Amoxicillin electro-catalytic oxidation using Ti/RuO2 anode: Mechanism, oxidation products and degradation pathway

Abstract

Present work investigates the application of electro-catalytic oxidation (EO) technique using dimensionally stable anode, titanium coated with ruthenium dioxide (Ti/RuO2), for abatement of amoxicillin trihydrate (AMT), a much commonly prescribed antibiotic detected in water and wastewater. AMT removal efficiency (%ARE) and TOC (Total organic carbon) removal efficiency (%TRE) were measured by varying process parameters such as initial pH, current density (i), initial AMT concentration (C0) and supporting electrolyte (NaCl) concentration (S0).

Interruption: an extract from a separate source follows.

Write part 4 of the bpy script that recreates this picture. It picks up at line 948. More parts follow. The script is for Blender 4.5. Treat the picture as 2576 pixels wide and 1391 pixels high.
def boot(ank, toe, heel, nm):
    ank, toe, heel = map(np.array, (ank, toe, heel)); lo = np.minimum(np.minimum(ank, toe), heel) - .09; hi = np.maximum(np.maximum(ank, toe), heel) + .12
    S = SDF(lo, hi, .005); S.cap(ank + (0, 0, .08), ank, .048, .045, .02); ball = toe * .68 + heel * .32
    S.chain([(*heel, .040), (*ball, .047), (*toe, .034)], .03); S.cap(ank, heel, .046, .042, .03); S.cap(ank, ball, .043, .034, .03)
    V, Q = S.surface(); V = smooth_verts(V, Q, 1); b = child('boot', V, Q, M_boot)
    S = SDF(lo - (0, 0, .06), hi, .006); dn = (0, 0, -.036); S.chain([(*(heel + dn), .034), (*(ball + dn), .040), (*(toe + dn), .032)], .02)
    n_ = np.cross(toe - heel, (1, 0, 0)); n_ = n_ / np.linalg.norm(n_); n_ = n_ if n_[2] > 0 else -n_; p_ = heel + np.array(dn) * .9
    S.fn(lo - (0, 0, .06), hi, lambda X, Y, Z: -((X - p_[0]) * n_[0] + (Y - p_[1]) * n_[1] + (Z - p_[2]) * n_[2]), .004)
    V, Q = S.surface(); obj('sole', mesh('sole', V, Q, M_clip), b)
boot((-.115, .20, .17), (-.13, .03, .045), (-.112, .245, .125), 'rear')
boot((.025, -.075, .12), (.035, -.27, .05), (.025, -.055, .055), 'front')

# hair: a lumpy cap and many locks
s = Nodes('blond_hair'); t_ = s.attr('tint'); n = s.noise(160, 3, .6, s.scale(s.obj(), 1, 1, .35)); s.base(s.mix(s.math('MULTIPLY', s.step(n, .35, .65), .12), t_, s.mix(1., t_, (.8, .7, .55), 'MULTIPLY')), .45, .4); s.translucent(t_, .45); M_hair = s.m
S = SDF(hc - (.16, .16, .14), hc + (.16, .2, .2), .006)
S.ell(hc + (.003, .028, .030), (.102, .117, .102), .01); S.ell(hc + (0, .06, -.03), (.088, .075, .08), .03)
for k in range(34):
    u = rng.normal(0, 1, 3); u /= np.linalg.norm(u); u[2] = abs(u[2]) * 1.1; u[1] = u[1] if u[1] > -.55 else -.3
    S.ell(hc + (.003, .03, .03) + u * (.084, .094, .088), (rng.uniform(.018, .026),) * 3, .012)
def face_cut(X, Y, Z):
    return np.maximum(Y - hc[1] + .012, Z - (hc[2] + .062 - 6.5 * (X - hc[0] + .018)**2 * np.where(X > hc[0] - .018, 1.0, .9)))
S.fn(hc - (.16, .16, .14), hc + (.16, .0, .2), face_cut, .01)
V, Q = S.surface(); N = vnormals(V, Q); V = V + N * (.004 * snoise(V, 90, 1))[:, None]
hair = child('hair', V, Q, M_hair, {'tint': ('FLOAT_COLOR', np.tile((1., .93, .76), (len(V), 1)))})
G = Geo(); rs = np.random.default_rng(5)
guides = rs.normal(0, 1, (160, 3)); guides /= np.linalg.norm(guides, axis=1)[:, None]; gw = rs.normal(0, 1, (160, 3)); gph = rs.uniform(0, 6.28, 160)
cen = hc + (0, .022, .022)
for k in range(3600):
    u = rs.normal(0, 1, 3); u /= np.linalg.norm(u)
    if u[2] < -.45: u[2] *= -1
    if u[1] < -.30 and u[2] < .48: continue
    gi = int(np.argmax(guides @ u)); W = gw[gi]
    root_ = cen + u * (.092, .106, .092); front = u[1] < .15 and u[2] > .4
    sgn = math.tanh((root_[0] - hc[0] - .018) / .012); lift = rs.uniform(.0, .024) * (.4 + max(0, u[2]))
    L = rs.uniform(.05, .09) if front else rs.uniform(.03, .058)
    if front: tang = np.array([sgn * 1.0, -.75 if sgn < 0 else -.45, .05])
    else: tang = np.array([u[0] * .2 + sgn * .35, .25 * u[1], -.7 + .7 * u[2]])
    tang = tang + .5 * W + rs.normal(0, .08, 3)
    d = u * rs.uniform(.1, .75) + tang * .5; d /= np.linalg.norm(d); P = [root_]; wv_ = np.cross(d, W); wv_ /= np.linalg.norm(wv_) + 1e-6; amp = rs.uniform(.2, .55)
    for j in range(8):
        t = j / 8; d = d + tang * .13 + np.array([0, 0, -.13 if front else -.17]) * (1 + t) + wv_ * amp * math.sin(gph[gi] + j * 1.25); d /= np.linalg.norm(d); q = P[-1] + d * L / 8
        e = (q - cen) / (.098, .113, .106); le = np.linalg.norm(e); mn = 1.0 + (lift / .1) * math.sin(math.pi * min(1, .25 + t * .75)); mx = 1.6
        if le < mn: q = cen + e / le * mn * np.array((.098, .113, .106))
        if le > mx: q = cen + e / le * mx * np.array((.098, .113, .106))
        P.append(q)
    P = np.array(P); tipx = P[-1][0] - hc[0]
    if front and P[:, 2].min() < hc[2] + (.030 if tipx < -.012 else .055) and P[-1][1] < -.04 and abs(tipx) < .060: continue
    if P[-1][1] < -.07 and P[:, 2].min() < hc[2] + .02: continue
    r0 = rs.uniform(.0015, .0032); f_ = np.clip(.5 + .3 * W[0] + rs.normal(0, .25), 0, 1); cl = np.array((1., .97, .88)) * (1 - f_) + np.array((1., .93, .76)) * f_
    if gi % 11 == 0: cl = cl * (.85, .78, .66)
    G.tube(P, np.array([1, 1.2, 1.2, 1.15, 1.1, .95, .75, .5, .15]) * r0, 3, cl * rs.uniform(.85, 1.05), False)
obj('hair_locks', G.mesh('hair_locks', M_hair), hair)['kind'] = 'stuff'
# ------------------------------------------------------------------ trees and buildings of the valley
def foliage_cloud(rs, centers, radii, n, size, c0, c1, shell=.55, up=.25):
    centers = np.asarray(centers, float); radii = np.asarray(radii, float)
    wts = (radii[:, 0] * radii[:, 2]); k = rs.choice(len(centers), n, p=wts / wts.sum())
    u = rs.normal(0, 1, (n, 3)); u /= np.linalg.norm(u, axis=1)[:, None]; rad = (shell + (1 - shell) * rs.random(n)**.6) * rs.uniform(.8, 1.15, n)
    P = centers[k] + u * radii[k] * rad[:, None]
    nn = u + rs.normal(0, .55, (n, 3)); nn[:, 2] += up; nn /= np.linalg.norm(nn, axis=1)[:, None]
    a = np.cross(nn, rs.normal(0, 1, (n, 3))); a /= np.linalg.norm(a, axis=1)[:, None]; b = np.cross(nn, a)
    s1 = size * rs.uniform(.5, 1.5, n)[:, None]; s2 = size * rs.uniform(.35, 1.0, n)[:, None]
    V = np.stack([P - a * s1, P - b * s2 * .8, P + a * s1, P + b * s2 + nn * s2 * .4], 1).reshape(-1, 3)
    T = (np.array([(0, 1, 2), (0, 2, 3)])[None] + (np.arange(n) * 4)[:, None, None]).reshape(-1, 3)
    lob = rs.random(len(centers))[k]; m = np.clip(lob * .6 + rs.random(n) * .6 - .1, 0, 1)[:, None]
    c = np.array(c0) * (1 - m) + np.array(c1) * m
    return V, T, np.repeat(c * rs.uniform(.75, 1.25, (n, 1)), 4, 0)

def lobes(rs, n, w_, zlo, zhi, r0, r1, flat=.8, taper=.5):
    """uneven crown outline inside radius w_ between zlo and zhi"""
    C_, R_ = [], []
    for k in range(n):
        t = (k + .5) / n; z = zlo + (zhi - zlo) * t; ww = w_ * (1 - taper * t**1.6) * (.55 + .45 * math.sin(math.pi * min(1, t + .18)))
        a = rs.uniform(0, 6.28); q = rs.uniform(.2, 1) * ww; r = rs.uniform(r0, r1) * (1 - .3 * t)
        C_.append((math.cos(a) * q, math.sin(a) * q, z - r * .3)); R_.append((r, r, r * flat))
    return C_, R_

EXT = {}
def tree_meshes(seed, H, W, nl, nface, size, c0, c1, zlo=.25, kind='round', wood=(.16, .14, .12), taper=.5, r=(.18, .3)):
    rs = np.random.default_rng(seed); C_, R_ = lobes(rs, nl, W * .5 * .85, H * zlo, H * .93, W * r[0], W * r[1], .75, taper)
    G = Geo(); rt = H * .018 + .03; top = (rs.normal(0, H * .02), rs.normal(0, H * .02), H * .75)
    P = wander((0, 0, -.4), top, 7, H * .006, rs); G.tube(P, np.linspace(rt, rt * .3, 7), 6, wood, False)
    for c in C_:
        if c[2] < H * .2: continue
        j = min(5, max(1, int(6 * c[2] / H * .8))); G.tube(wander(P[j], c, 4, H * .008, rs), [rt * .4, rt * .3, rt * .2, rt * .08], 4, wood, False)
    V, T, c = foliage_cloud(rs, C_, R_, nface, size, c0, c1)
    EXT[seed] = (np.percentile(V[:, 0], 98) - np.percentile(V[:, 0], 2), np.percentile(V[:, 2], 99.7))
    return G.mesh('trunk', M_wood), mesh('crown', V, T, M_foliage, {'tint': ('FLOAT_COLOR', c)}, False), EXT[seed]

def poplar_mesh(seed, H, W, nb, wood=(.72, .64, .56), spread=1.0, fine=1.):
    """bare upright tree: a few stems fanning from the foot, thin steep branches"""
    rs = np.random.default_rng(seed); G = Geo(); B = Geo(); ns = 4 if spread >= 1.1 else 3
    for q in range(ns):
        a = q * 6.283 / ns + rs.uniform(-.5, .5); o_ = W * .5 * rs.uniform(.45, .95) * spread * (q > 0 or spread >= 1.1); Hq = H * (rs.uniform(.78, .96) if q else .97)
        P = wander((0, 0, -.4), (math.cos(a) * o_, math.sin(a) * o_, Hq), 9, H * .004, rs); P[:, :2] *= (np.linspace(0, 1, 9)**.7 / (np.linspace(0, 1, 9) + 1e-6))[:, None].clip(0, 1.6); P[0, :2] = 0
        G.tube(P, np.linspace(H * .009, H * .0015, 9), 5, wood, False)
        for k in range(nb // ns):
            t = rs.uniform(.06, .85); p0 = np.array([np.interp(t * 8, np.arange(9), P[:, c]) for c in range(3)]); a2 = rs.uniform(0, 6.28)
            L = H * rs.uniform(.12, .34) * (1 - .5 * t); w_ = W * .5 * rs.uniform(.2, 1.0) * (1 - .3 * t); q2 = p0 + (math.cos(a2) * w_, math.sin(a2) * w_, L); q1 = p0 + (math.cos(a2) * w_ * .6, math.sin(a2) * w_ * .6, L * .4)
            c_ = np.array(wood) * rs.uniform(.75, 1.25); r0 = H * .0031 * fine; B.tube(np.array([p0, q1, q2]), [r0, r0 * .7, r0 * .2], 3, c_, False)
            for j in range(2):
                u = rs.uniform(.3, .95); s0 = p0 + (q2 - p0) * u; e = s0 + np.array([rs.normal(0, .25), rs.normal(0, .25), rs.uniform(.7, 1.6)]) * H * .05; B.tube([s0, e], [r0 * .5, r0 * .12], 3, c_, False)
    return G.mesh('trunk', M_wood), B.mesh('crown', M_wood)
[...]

Mineralization current efficiency (%MCE) and specific energy consumption (SEC) values were evaluated and compared for different values of i and S0. Furthermore, decay kinetics of AMT was studied by varying i and C0. Moreover, AMT degradation and mineralization mechanism was explored in detail. Additionally, a possible pathway of AMT degradation/mineralization was proposed by identifying the intermediates formed during EO reactions using UPLC-Q-TOF-MS. Besides, economic feasibility of EO treatment method was analysed by calculating the operating cost. The optimum current density and initial pH were found to be 5.88 mA cm−2 and 7.0, at which, 60% ARE and 48% TRE were achieved in 60 and 240 min of electrolysis, respectively. Mineralization current efficiency was observed decreasing from 11.77% to 7.67% with increasing i value.